Пингвины Адели у воды |
Теперь, когда ледник был готов, остановка была за малым: надо было наполнить его большим количеством мяса, притом свежего. Кемпбелл и Левик день или два спустя после высадки забраковали нашу баранину, и мы всю ее выбросили в море. Пока осенняя непогода не заставила птиц покинуть эти края, мы должны были запасти вдоволь пингвиньего мяса. Иными словами, предстояло уничтожить несколько сот пингвинов — операция необходимая, но крайне неприятная. Спору нет, путешественник должен уметь охотиться, иначе он не путешественник, но отвратительное избиение пингвинов Адели и охотой-то не назовешь.
Несчастные птицы так доверчивы, что на них не поднимается рука, а тут еще не всегда удается уложить их одним ударом — так сильна в них жажда жизни. Но что поделаешь — свежее мясо было необходимо для нашего здоровья, и за несколько дней мы убили, ощипали и положили на лед несколько сот птиц. С тюлениной нам повезло меньше: до осени, когда станет лед, тюлени на побережье — редкость, но мы все же ухитрялись добывать их и лишь изредка дополняли рацион пингвинами.

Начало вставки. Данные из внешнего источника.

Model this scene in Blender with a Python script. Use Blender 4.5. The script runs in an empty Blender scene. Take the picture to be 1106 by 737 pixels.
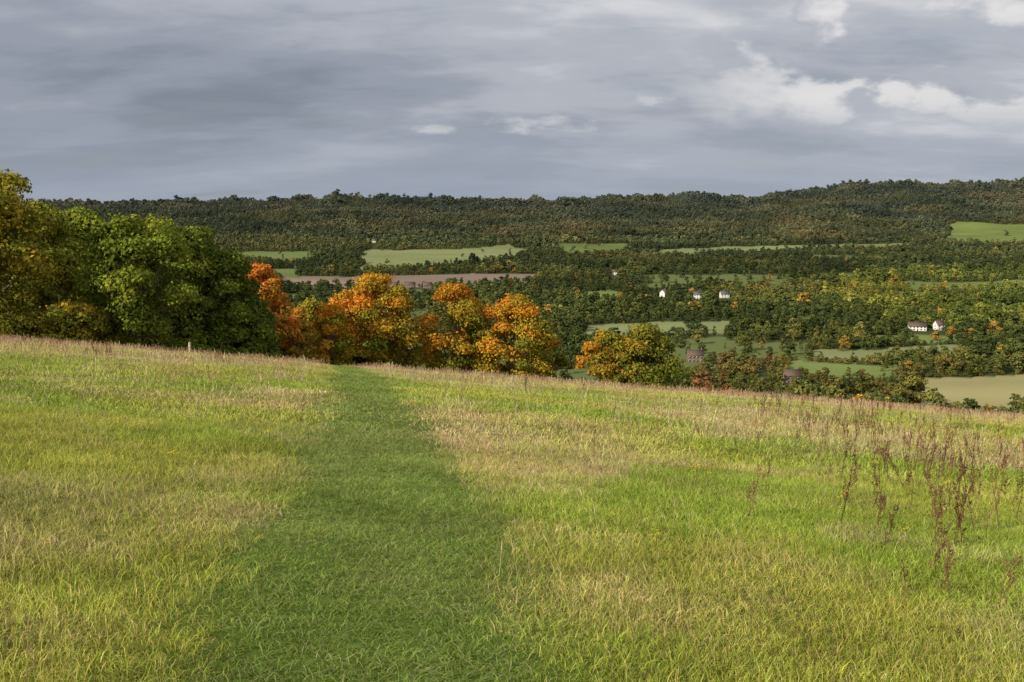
import bpy, math, numpy as np
from mathutils import Vector
rng=np.random.default_rng(7)
sc=bpy.context.scene
sc.view_settings.view_transform='Standard'; sc.view_settings.look='None'; sc.view_settings.exposure=0
COL=sc.collection
# ---------------------------------------------------------------- helpers
TAB=np.random.default_rng(3).random((256,256))
def vnoise(x,y):
    x=np.asarray(x,float); y=np.asarray(y,float)
    xi=np.floor(x).astype(int); yi=np.floor(y).astype(int)
    fx=x-xi; fy=y-yi; fx=fx*fx*(3-2*fx); fy=fy*fy*(3-2*fy)
    a=TAB[xi&255,yi&255]; b=TAB[(xi+1)&255,yi&255]; c=TAB[xi&255,(yi+1)&255]; d=TAB[(xi+1)&255,(yi+1)&255]
    return (a*(1-fx)+b*fx)*(1-fy)+(c*(1-fx)+d*fx)*fy
def fbm(x,y,s,o=4):
    r=0;amp=1;t=0;x=np.asarray(x,float)/s;y=np.asarray(y,float)/s
    for i in range(o):
        r=r+amp*vnoise(x+17.3*i,y+31.7*i); t+=amp; amp*=.5; x=x*2.03; y=y*2.03
    return r/t
def sstep(a,b,x):
    t=np.clip((x-a)/(b-a),0,1); return t*t*(3-2*t)
def mesh_np(name,V,F):
    me=bpy.data.meshes.new(name); V=np.asarray(V,np.float32); F=np.asarray(F,np.int32)
    me.vertices.add(len(V)); me.vertices.foreach_set('co',V.ravel())
    me.loops.add(F.size); me.loops.foreach_set('vertex_index',F.ravel())
    me.polygons.add(len(F)); me.polygons.foreach_set('loop_start',np.arange(0,F.size,F.shape[1],dtype=np.int32))
    me.update(calc_edges=True); return me
def set_col(me,C,name='Col'):
    C=np.asarray(C,np.float32)
    if C.shape[1]==3: C=np.concatenate([C,np.ones((len(C),1),np.float32)],1)
    a=me.attributes.new(name,'FLOAT_COLOR','POINT'); a.data.foreach_set('color',C.ravel())
def add_obj(name,me,mat=None,parent=None,link=True):
    o=bpy.data.objects.new(name,me)
    if mat: me.materials.append(mat)
    if link: COL.objects.link(o)
    if parent: o.parent=parent
    return o
def new_mat(name):
    m=bpy.data.materials.new(name); m.use_nodes=True; nt=m.node_tree; nt.nodes.clear()
    return m,nt,nt.nodes,nt.links
def simple_mat(name,col,rough=.8,var=.25,scale=3.0):
    m,nt,N,L=new_mat(name)
    o=N.new('ShaderNodeOutputMaterial'); b=N.new('ShaderNodeBsdfPrincipled'); b.inputs['Roughness'].default_value=rough
    n=N.new('ShaderNodeTexNoise'); n.inputs['Scale'].default_value=scale; n.inputs['Detail'].default_value=5
    tc=N.new('ShaderNodeTexCoord'); L.new(tc.outputs['Object'],n.inputs['Vector'])
    r=N.new('ShaderNodeValToRGB'); r.color_ramp.elements[0].position=.3; r.color_ramp.elements[1].position=.7
    r.color_ramp.elements[0].color=[c*(1-var) for c in col]+[1]; r.color_ramp.elements[1].color=[min(1,c*(1+var)) for c in col]+[1]
    L.new(n.outputs['Fac'],r.inputs['Fac']); L.new(r.outputs['Color'],b.inputs['Base Color']); L.new(b.outputs[0],o.inputs[0])
    return m
def foliage_mat(name,instanced,transl=.3,upn=0):
    m,nt,N,L=new_mat(name)
    o=N.new('ShaderNodeOutputMaterial')
    a=N.new('ShaderNodeAttribute'); a.attribute_name='Col'
    src=a.outputs['Color']
    if instanced:
        t=N.new('ShaderNodeAttribute'); t.attribute_type='INSTANCER'; t.attribute_name='tint'
        mx=N.new('ShaderNodeMix'); mx.data_type='RGBA'; mx.blend_type='MULTIPLY'; mx.inputs[0].default_value=1
        L.new(a.outputs['Color'],mx.inputs[6]); L.new(t.outputs['Color'],mx.inputs[7]); src=mx.outputs[2]
    d=N.new('ShaderNodeBsdfDiffuse')
    if upn:   # soft blade normals leaning to the sky, as fine turf scatters light
        g=N.new('ShaderNodeNewGeometry'); s=N.new('ShaderNodeVectorMath'); s.operation='SCALE'; s.inputs['Scale'].default_value=1-upn; L.new(g.outputs['Normal'],s.inputs[0])
        ad=N.new('ShaderNodeVectorMath'); ad.inputs[1].default_value=(0,0,upn); L.new(s.outputs[0],ad.inputs[0])
        nn=N.new('ShaderNodeVectorMath'); nn.operation='NORMALIZE'; L.new(ad.outputs[0],nn.inputs[0]); L.new(nn.outputs[0],d.inputs['Normal'])
    L.new(src,d.inputs[0])
    if transl<=0:
        L.new(d.outputs[0],o.inputs[0]); return m
    tr=N.new('ShaderNodeBsdfTranslucent'); ms=N.new('ShaderNodeMixShader'); ms.inputs[0].default_value=transl
    L.new(src,tr.inputs[0]); L.new(d.outputs[0],ms.inputs[1]); L.new(tr.outputs[0],ms.inputs[2]); L.new(ms.outputs[0],o.inputs[0])
    return m
# ---------------------------------------------------------------- terrain shape
RU=np.array([-1.2,-.46,-.33,-.235,-.142,0,.09,.16,.23,.28,.33,.42,.52,1.2])
RH=np.array([-25,-20,-3,4,10,2,18,18,14,42,68,76,86,100.])
VY=np.array([0,500,900,1500,2200,2400]); VZ=np.array([-116,-118,-122,-118,-100,-94.])
AY=.112
def ground_z(x,y):
    x=np.asarray(x,float); y=np.asarray(y,float)
    xs=150*np.tanh(x/150); yp=np.maximum(y,0); yq=np.minimum(yp,120)
    quad=.00066*yq*yq+(yp-yq)*.1584
    yl=np.where(y<0,40*np.tanh(y/40),y)
    h=-(AY*yl+quad+.077*xs)
    r=np.hypot(x,y)
    h=h+(fbm(x,y,9,2)-.5)*.30*sstep(2,14,r)+(fbm(x,y,2.6,1)-.5)*.06*sstep(1,5,r)
    u=x/np.maximum(y,300)
    H=np.interp(u,RU,RH)+(fbm(x,y*.3,260,3)-.5)*34
    t=np.clip((y-2400)/2100,0,1); s=t*t*(3-2*t)
    v=np.interp(y,VY,VZ)*(1-s)+H*s-np.maximum(y-4600,0)*.03
    v=v+(fbm(x,y*.5,330,3)-.5)*200*s*(1-s)*2+(fbm(x,y,300,2)-.5)*7*sstep(450,800,y)
    d=(h-v)/6
    return v+6*np.where(d>30,d,np.log1p(np.exp(np.minimum(d,30))))
def path_x(y): return -.13*y-.0009*y*y
def path_m(x,y):
    d=np.abs(x-path_x(y)+(fbm(x,y,2.2,3)-.5)*.6)
    return (1-sstep(.7,1.2,d))*sstep(-10,0,y)
def meadow_col(x,y):
    n=fbm(x,y,6,4); n2=fbm(x+50,y-20,1.3,3); n4=fbm(x-11,y+71,.45,3); p=path_m(x,y)
    r=np.hypot(x,y)
    dry=np.clip(sstep(.44,.70,n)*.44+sstep(.45,.75,n2)*.32+sstep(18,50,r)*.44+sstep(.5,.8,n4)*.27-.13,0,1)
    dry=dry*(1-.8*p)
    g=np.array([.200,.282,.035]); s=np.array([.46,.37,.175]); pg=np.array([.155,.230,.042])
    yl=sstep(.35,.70,fbm(x-80,y+33,2.6,3))[...,None]
    base=(g*(1-yl)+np.array([.285,.320,.050])*yl)*(1-p[...,None])+pg*p[...,None]
    c=base*(1-dry[...,None])+s*dry[...,None]
    c=c*(.70+.6*fbm(x,y,.6,3))[...,None]
    return c,dry,p
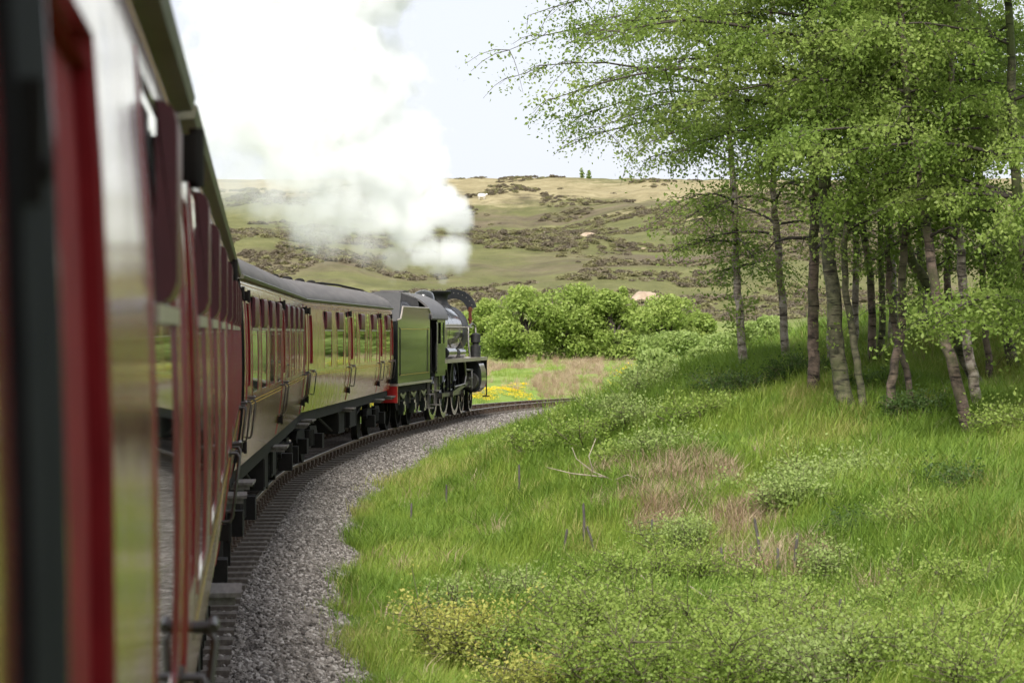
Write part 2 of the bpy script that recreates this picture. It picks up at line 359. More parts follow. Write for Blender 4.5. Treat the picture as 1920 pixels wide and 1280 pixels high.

Опыт этого года убедил нас всех в том, что экспедициям необязательно и даже излишне тратить энергию на то, чтобы запастись новозеландским мясом. По своим качествам мясо пингвинов Адели и тюленей ничуть не уступает баранине и говядине, пахнет пингвинятина не хуже любой другой дичи, а тюленина вполне съедобна, хотя довольно безвкусна.
Как я уже говорил, волны все время размывали подошву припая, окаймлявшего южный берег мыса Адэр. За первые десять дней нашего пребывания на нем море местами продвинулось до двадцати ярдов. Как только выдавалась свободная минутка, мы кидались спасать наши вещи, стремясь оттащить их в глубь от берега, подальше от прибоя.
Хижина Борхгревинка на мысе Адэр |
Тем не менее некоторые вещи из нашего багажа, виденные однажды кем-то на берегу, впоследствии уже не смог увидеть никто, и в их исчезновении бесспорно повинно только море. Серьезные потери случились лишь в самые первые дни, ибо мы очень скоро поняли, какая опасность угрожает нашим припасам. Но ведь мы в это время переносили оборудование, то есть перетаскивали тонны груза на несколько ярдов от берега, а это требовало много времени и сил.
Если бы те две недели, что мы строили для себя дом, нам пришлось ночевать под открытым небом, мы бы, наверное, гораздо лучше прочувствовали, каким недостатком является его сложная конструкция. Мы, однако, с первого же дня расположились со всеми удобствами в покинутой хижине Борхгревинка, а Кемпбелл и Левик — большие любители свежего воздуха — предпочли устроиться в бывшем складе, натянув над головой вместо сорванной крыши брезент. Но они с самого начала не были там безраздельными хозяевами. Еще выметая мусор, мы потревожили и выгнали пингвина, который облюбовал это уединенное место для линьки. Он вернулся, его снова выдворили, и так продолжалось до тех пор, пока, из уважения к его отваге и упорным попыткам выжить новых соседей, мы не заключили с пингвином перемирие и не позволили ему делить жилье с нами. Он, конечно, не мог не видеть, что мы убили и бросили в холодильник десятки его сородичей. приходивших к нему с визитом, но не придавал этому значения и больше двух недель ни на шаг не отходил от дома.
Мы прозвали его Перси. Иногда казалось, что пингвин реагирует на свое прозвище, что не мешало ему, хотя он никогда не спускался к морю за едой, упорно отказываться от нашей пищи, даже когда мы соблазняли его сардинами. Какая его постигла участь — неизвестно, боюсь, после того как он кончил линять и появился в новом обличье, мы его не узнали и убили. Так или иначе, он исчез, и несколько дней нам очень не хватало этого растрепанного чудака с забавной физиономией и неизменным пучком перьев в клюве.